## SOURCE EXCERPT:
-*-*-
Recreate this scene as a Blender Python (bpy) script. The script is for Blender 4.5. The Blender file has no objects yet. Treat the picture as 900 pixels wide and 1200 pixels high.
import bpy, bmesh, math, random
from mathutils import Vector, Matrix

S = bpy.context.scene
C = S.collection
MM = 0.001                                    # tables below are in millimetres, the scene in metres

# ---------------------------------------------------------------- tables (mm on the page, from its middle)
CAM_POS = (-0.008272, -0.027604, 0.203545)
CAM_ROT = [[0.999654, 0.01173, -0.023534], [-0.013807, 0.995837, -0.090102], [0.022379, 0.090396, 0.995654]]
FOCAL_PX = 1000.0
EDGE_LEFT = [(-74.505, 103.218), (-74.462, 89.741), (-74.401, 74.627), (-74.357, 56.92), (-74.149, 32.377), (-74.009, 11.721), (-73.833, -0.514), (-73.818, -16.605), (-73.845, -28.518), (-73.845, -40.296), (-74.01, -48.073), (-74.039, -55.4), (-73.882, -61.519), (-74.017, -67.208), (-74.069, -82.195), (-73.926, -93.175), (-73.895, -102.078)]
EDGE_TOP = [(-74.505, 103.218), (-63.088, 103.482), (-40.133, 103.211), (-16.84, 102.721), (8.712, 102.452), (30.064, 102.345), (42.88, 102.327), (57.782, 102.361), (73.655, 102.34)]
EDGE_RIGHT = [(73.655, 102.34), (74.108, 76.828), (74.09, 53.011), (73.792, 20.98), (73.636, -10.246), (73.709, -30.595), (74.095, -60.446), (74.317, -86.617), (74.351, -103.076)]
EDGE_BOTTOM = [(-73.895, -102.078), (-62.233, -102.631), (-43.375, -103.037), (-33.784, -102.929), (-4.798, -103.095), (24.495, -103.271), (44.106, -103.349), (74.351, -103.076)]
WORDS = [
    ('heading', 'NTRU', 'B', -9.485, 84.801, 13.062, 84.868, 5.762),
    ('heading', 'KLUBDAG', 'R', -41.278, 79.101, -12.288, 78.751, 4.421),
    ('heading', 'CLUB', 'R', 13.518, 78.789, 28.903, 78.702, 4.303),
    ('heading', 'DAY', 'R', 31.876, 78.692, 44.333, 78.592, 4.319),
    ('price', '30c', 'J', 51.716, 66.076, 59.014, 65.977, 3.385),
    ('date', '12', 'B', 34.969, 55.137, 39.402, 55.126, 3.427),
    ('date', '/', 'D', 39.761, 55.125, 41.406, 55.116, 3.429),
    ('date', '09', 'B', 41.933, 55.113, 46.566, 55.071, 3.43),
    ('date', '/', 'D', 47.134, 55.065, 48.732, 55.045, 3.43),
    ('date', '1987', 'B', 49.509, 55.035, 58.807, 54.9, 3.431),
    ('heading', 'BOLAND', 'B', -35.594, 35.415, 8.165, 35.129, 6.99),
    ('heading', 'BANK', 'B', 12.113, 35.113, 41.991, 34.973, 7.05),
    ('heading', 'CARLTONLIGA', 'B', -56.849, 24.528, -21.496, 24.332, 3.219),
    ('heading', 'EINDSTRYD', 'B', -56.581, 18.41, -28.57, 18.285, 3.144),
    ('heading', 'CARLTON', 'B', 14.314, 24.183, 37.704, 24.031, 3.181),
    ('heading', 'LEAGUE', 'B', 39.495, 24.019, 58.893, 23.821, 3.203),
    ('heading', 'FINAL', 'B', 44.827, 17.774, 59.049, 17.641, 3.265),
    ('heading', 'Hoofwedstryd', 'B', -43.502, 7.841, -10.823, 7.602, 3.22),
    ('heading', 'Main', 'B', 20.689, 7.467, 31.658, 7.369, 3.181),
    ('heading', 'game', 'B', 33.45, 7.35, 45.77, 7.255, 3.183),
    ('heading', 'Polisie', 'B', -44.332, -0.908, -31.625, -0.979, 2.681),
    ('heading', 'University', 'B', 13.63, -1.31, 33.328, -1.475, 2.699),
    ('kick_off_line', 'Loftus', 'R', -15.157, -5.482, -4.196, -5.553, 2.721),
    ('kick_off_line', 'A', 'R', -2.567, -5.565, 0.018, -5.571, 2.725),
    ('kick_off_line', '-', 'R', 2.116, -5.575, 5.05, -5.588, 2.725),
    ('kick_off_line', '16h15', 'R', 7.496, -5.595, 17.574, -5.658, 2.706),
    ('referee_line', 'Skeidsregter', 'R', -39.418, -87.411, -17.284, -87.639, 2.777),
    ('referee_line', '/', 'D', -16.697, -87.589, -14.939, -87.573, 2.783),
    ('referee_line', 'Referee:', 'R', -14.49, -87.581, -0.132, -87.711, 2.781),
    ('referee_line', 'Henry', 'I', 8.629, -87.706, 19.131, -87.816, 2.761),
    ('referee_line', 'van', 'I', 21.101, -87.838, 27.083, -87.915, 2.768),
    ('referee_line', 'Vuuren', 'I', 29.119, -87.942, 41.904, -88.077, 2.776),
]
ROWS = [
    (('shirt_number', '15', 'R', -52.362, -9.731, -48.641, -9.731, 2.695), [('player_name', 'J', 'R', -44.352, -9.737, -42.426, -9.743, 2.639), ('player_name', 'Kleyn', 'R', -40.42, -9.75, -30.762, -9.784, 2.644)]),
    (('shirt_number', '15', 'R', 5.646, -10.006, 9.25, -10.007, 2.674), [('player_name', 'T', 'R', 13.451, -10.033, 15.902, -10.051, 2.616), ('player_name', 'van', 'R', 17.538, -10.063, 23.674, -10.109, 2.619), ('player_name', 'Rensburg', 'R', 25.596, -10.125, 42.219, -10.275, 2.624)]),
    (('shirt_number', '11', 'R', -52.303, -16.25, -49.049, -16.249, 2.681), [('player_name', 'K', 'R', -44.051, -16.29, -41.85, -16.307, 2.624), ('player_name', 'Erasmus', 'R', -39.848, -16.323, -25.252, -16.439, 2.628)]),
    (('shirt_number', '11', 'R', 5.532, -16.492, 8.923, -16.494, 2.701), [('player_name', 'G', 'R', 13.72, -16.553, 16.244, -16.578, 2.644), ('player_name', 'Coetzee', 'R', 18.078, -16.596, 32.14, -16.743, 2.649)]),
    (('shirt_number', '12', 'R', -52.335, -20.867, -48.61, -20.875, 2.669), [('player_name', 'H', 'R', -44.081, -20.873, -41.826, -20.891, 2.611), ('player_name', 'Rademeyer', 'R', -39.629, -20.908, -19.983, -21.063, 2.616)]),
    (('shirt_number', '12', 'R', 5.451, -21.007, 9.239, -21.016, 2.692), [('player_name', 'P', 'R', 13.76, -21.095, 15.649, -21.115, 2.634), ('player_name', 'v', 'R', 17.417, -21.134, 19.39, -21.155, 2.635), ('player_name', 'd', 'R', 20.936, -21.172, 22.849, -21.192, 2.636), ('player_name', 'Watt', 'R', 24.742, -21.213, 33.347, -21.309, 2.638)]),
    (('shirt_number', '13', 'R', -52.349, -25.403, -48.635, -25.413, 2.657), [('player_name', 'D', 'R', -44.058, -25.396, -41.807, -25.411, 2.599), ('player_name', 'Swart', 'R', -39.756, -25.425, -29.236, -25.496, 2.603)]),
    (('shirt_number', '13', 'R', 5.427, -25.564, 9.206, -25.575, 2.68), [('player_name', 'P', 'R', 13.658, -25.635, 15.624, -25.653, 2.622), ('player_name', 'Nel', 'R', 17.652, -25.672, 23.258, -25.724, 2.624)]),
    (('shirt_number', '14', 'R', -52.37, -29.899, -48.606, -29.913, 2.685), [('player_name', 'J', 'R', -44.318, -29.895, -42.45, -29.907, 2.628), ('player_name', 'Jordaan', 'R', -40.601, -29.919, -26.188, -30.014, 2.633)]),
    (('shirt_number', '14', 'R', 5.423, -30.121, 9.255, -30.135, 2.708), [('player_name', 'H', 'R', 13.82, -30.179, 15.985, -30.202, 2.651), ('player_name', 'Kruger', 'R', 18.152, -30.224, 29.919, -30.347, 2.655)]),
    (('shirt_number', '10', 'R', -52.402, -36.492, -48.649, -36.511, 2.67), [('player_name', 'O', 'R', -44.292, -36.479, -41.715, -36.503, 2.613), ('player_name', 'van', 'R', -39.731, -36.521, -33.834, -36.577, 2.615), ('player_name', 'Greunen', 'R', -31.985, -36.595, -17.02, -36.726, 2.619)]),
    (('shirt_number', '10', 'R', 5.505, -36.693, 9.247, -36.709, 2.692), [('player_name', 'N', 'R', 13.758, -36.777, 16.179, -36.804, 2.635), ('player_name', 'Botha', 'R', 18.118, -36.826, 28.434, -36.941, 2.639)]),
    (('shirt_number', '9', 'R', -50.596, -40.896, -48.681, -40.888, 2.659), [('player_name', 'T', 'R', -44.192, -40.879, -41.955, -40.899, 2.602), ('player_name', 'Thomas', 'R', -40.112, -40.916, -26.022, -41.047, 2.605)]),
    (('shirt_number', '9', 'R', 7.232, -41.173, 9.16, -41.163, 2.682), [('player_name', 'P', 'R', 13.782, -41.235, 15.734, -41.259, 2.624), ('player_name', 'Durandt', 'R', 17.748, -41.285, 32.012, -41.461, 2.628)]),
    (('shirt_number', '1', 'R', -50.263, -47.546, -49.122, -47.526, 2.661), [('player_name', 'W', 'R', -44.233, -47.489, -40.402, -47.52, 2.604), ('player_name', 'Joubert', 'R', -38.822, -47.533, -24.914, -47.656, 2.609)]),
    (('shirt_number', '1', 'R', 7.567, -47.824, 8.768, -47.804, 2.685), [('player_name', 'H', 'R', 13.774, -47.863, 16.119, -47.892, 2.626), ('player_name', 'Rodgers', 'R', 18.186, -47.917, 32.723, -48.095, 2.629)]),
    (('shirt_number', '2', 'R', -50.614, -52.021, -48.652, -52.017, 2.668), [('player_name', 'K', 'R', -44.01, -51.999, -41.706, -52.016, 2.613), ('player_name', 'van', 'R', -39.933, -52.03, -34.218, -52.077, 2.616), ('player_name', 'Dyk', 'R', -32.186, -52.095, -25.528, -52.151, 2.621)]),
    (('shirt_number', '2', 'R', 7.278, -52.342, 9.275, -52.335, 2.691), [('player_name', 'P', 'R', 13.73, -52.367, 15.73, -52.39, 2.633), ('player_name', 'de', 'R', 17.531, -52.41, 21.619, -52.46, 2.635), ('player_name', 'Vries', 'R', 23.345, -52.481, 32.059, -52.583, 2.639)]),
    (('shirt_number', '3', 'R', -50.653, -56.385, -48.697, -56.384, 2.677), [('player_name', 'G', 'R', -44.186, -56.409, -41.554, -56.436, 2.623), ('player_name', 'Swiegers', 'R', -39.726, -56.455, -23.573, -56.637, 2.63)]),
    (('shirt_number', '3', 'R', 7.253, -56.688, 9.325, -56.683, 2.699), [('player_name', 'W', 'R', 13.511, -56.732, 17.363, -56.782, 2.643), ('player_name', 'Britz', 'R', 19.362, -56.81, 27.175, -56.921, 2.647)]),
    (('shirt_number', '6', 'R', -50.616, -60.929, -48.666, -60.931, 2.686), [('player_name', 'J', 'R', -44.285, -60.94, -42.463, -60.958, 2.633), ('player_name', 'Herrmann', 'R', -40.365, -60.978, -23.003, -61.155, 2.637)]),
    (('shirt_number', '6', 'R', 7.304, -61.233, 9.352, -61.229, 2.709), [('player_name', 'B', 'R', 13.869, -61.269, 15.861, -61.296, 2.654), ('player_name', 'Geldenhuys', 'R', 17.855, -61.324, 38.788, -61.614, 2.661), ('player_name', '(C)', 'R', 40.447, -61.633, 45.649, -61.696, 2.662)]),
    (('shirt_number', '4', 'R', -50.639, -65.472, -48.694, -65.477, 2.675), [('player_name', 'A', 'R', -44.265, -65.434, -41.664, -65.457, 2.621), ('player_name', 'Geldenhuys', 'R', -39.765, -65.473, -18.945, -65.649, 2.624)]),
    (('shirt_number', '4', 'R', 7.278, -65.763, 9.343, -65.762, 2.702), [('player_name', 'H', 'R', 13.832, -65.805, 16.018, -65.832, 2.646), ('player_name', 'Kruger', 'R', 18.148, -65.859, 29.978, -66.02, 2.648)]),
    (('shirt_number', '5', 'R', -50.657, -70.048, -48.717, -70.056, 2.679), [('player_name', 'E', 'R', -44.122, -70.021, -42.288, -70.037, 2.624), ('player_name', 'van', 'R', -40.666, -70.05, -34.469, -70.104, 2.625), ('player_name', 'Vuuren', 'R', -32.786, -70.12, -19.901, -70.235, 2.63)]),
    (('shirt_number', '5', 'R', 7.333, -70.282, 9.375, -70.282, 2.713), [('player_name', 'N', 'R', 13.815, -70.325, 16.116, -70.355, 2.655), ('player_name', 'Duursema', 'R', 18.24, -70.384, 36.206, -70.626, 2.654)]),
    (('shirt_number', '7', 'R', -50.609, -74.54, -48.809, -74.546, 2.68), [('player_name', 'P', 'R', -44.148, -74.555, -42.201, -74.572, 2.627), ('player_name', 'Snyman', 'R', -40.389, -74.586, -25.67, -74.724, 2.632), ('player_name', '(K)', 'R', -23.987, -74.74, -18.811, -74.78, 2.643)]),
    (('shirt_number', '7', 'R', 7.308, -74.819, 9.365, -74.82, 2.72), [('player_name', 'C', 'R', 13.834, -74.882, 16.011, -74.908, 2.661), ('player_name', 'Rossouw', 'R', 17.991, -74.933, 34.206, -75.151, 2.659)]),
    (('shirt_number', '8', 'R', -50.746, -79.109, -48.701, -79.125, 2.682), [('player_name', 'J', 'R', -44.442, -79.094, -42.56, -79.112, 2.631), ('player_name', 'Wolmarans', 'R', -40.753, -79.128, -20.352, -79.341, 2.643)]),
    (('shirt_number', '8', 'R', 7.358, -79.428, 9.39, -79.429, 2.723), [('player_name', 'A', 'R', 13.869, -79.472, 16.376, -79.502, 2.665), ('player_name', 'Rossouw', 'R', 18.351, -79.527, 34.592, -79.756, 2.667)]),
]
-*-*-
Quote exactly the stretch of lines above that starts at the first one and ends at the line with "scene in metres", and nothing beyond it.

Recreate this scene as a Blender Python (bpy) script. The script is for Blender 4.5. The Blender file has no objects yet. Treat the picture as 900 pixels wide and 1200 pixels high.
import bpy, bmesh, math, random
from mathutils import Vector, Matrix

S = bpy.context.scene
C = S.collection
MM = 0.001                                    # tables below are in millimetres, the scene in metres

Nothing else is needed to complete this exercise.